11-Jun-2018: Scientists in Germany seek to find mass of Neutrinos

Researchers in Germany have started collecting data with a 60 million euro ($71 million) machine designed to help determine the mass of the universe’s lightest particle.

KATRIN’s 200-ton device called a spectrometer will measure the mass of atoms before and after they decay radioactively—thereby revealing how much mass the neutrino carries off. Technicians built the spectrometer about 250 miles from Karls­ruhe, Germany, where the experiment will operate.

Researchers say determining the mass of neutrinos is one of the most important open questions in particle physics and will help scientists better understand the history of the universe. Some 200 people from 20 institutions in seven countries are working on the project.

The problem for physicists is that neutrinos are impossible to see and difficult to detect. Any instrument designed to do so may feel solid to the touch, but to neutrinos, even stainless steel is mostly empty space, as wide open as a solar system is to a comet. What’s more, neutrinos, unlike most subatomic particles, have no electric charge—they’re neutral, hence the name—so scientists can’t use electric or magnetic forces to capture them. Physicists call them “ghost particles.”

To capture these elusive entities, physicists have conducted some extraordinarily ambitious experiments. So that neutrinos aren’t confused with cosmic rays (subatomic particles from outer space that do not penetrate the earth), detectors are installed deep underground. Enormous ones have been placed in gold and nickel mines, in tunnels beneath mountains, in the ocean and in Antarctic ice. These strangely beautiful devices are monuments to humankind’s resolve to learn about the universe. It’s unclear what practical applications will come from studying neutrinos.

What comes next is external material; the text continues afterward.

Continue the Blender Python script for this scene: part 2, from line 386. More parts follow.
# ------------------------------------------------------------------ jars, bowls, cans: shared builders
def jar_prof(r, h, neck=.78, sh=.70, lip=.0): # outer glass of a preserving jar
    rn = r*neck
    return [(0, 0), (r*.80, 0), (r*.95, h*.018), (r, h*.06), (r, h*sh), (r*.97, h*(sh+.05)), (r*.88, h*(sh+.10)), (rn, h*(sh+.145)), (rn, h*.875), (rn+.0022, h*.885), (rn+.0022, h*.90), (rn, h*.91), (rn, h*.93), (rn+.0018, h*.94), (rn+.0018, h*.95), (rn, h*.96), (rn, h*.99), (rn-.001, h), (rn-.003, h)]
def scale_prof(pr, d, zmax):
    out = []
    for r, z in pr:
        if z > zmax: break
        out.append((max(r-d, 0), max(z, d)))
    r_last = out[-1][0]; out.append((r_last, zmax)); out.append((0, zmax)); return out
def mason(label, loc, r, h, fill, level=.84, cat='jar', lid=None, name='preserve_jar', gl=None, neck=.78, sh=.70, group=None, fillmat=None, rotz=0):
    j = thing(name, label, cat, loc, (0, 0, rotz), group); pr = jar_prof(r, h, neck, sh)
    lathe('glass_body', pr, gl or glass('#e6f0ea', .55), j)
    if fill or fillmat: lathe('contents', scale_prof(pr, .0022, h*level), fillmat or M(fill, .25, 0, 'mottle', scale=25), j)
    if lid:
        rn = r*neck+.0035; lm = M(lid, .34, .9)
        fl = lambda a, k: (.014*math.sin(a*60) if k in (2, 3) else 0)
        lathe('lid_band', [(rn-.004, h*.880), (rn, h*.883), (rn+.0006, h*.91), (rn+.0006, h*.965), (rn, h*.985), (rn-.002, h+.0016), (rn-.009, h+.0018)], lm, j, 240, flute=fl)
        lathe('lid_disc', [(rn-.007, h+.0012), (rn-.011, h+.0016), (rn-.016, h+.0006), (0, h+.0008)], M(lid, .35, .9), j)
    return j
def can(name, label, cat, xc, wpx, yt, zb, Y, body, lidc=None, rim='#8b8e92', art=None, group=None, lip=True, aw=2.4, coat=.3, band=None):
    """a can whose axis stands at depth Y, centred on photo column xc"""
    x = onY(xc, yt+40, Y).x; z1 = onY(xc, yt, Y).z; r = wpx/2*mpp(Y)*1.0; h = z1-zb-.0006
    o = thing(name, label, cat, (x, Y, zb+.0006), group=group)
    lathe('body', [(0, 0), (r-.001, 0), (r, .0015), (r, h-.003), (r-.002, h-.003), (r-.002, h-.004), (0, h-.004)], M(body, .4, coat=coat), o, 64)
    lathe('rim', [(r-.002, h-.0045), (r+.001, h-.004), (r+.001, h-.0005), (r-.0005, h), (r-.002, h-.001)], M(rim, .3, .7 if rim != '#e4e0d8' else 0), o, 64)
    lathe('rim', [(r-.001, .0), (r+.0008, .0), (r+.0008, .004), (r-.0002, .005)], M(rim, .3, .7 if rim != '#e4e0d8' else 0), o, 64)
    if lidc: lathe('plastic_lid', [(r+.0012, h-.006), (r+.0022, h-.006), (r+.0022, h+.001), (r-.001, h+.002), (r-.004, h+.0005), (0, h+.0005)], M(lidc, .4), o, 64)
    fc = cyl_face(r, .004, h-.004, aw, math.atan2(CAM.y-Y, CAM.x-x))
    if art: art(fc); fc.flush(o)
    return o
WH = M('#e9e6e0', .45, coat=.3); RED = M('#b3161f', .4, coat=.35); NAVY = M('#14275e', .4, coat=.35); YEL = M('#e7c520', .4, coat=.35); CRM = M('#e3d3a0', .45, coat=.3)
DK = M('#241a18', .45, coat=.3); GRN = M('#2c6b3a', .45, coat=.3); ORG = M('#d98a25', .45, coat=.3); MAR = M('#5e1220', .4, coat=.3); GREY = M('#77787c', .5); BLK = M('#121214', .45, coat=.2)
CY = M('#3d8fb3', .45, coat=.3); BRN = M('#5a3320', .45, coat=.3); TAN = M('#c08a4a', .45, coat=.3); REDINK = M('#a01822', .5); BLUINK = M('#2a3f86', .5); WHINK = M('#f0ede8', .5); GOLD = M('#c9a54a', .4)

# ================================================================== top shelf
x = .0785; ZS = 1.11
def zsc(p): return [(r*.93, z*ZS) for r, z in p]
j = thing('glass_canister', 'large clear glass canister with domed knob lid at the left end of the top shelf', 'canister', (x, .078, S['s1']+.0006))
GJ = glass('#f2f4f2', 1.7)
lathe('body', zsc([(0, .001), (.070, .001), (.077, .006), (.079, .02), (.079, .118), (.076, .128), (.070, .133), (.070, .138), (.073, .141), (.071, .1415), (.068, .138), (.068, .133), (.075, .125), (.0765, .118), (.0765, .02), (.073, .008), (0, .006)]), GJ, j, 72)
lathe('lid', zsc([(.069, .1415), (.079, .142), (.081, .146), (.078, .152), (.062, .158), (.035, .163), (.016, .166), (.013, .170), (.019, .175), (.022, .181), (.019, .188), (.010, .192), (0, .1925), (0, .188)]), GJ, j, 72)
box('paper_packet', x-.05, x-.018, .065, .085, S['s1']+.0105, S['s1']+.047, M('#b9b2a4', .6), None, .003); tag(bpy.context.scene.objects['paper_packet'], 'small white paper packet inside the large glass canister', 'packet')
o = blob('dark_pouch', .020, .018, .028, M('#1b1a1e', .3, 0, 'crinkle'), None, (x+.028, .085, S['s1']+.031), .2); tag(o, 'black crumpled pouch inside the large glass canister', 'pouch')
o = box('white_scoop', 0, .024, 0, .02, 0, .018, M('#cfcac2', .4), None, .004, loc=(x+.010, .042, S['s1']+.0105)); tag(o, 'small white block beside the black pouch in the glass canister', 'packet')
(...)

Scientists working at  Sudbury Neutrino Observatory (SNO) discovered in 2001 that a neutrino can spontaneously switch among three different identities—or as physicists say, it oscillates among three flavors. The discovery had startling implications. For one thing, it showed that previous experiments had detected far fewer neutrinos than predicted because the instruments were tuned to just one neutrino flavor—the kind that creates an electron—and were missing the ones that switched. For another, the finding toppled physicists’ belief that a neutrino, like a photon, has no mass. (Oscillating among flavors is something that only particles with mass are able to do.)